Insider Brief
- IQM Quantum Computers will integrate NVIDIA’s NVQLink into its superconducting quantum computers to enhance scalability and support real-time quantum error correction.
- NVQLink, part of NVIDIA’s CUDA-Q platform, connects quantum processors with GPU-accelerated compute to enable hybrid quantum–classical processing and low-latency task orchestration.
- The collaboration among IQM, Zurich Instruments, and NVIDIA combines quantum processor innovation, control systems, and accelerated computing to build a layered architecture for fault-tolerant and utility-scale quantum systems.
PRESS RELEASE — IQM Quantum Computers, a global leader in superconducting quantum computers, today announced it will integrate NVIDIA’s NVQLink into its quantum computers to scale error correction, a key component for realising quantum computing applications.
NVQLink is an open and interoperable platform integrated with NVIDIA CUDA-Q that connects quantum hardware to AI supercomputing. It provides low-latency and high-throughput connectivity between quantum computers and Graphics Processing Unit (GPU)-accelerated compute, enabling the real-time orchestration of computational tasks needed for running useful hybrid quantum-classical applications and quantum error correction.
While today’s quantum computers are reaching sizes that unlock algorithms in simulation, optimization, and machine learning, errors at the level of physical qubits still prevent commercial quantum advantage. IQM’s technology roadmap focuses on quantum error correction, which reduces error rates by encoding logical qubits in clusters of physical qubits. This requires longer runtimes, and more complex compute processes on GPUs. To support this path, IQM has pioneered IQM Constellation, a unique quantum processor architecture for scalable error correction.
The partnership combines IQM’s system integration know-how and advanced processor technology, Zurich Instruments’ control systems, and the NVIDIA accelerated computing platform with scaling compute power across the timescales involved from hundreds of nanoseconds to seconds. As a result, this collaboration establishes a layered compute architecture capable of supporting workloads.
“Integrating NVQLink into our systems is a significant step towards building logical qubits and utility-scale quantum computers,” said Jan Goetz, Co-CEO and Co-founder of IQM Quantum Computers.“ By combining our IQM Constellation with NVIDIA accelerated computing and Zurich Instruments’ control electronics, we can tackle one of the toughest challenges on the road to fault-tolerant quantum computing: real-time decoding and control at scale.”
Beyond error correction, NVQLink also supports hybrid quantum–classical applications by allowing seamless data flow between logical qubits and classical compute resources.
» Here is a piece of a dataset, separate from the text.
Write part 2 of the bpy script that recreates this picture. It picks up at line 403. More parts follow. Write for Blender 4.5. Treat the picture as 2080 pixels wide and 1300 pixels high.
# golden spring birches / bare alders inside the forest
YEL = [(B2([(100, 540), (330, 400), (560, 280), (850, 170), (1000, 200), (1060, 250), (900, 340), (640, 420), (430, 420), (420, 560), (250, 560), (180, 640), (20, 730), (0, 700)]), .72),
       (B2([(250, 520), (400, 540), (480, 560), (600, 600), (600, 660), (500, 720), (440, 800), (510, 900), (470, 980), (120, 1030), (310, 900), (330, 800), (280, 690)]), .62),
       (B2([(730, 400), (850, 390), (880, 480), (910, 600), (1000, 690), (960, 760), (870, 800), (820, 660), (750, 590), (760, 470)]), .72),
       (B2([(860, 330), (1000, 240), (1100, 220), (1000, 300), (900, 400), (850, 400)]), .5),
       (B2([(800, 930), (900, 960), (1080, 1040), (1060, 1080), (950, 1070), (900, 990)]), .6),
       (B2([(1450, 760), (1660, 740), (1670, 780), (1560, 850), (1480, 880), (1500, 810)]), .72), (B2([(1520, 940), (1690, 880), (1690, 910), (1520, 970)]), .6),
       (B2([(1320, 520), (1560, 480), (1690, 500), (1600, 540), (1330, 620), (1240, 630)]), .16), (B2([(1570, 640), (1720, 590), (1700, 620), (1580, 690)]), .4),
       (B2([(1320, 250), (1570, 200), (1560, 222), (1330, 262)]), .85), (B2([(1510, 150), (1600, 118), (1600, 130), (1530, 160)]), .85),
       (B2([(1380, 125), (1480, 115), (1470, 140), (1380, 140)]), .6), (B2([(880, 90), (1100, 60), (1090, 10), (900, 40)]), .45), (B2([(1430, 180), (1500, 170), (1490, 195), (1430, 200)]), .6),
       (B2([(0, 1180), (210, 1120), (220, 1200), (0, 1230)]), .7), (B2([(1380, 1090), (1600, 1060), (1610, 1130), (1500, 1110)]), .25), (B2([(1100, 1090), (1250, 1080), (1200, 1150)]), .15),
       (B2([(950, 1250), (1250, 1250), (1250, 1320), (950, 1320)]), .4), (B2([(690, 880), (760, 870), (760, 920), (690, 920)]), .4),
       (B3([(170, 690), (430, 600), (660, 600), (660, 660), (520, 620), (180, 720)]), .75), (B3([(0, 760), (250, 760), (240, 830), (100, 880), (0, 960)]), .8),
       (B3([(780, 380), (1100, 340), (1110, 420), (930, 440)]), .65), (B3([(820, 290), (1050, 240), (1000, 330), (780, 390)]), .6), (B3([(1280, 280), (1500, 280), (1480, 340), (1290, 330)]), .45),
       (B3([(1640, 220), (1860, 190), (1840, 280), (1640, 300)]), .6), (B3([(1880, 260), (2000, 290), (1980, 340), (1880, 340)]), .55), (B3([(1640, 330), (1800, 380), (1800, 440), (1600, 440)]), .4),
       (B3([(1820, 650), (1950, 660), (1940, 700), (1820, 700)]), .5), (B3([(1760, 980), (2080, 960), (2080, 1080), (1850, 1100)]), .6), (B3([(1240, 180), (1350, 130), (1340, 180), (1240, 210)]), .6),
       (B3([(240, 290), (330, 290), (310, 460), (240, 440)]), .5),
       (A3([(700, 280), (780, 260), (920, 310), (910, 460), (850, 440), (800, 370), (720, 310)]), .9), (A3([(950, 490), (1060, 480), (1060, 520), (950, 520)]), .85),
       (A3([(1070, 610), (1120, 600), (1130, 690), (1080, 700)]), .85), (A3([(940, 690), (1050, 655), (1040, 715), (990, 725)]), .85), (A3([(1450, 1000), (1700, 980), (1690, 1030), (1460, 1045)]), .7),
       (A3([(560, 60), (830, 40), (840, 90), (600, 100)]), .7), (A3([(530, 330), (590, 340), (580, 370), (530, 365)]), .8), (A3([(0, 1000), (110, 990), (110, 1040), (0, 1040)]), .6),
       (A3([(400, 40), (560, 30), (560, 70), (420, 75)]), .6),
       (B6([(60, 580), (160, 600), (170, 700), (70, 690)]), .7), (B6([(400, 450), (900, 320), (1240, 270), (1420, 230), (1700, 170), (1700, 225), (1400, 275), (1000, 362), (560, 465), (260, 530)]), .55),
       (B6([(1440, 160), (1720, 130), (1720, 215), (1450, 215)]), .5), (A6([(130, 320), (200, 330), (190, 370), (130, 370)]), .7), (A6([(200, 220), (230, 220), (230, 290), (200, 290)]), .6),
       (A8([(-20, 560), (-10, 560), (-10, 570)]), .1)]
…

This opens up new opportunities for running hybrid algorithms that require real-time feedback from large-scale compute to superconducting quantum computers.
“Quantum is reaching an inflection point, and hybrid systems will be the foundation for solving real-world problems,” said Flavio Heer, CTO at Zurich Instruments. “Collaborating closely with IQM and NVIDIA to showcase seamless end-to-end integration of classical and quantum computing, spanning both hardware and software, represents a significant advancement for hybrid classical-quantum systems, and will enable powerful demonstrations very soon.”
“Building scalable quantum accelerated supercomputing demands tighter integration between quantum processors and classical accelerated computing to tackle challenges like quantum error correction,” said Tim Costa, General Manager for Quantum at NVIDIA. “QPU builders like IQM and quantum system vendors like Zurich Instruments are accelerating breakthroughs in quantum computing by using NVIDIA NVQLink as the open unified interface connecting quantum hardware to accelerated computing platforms.”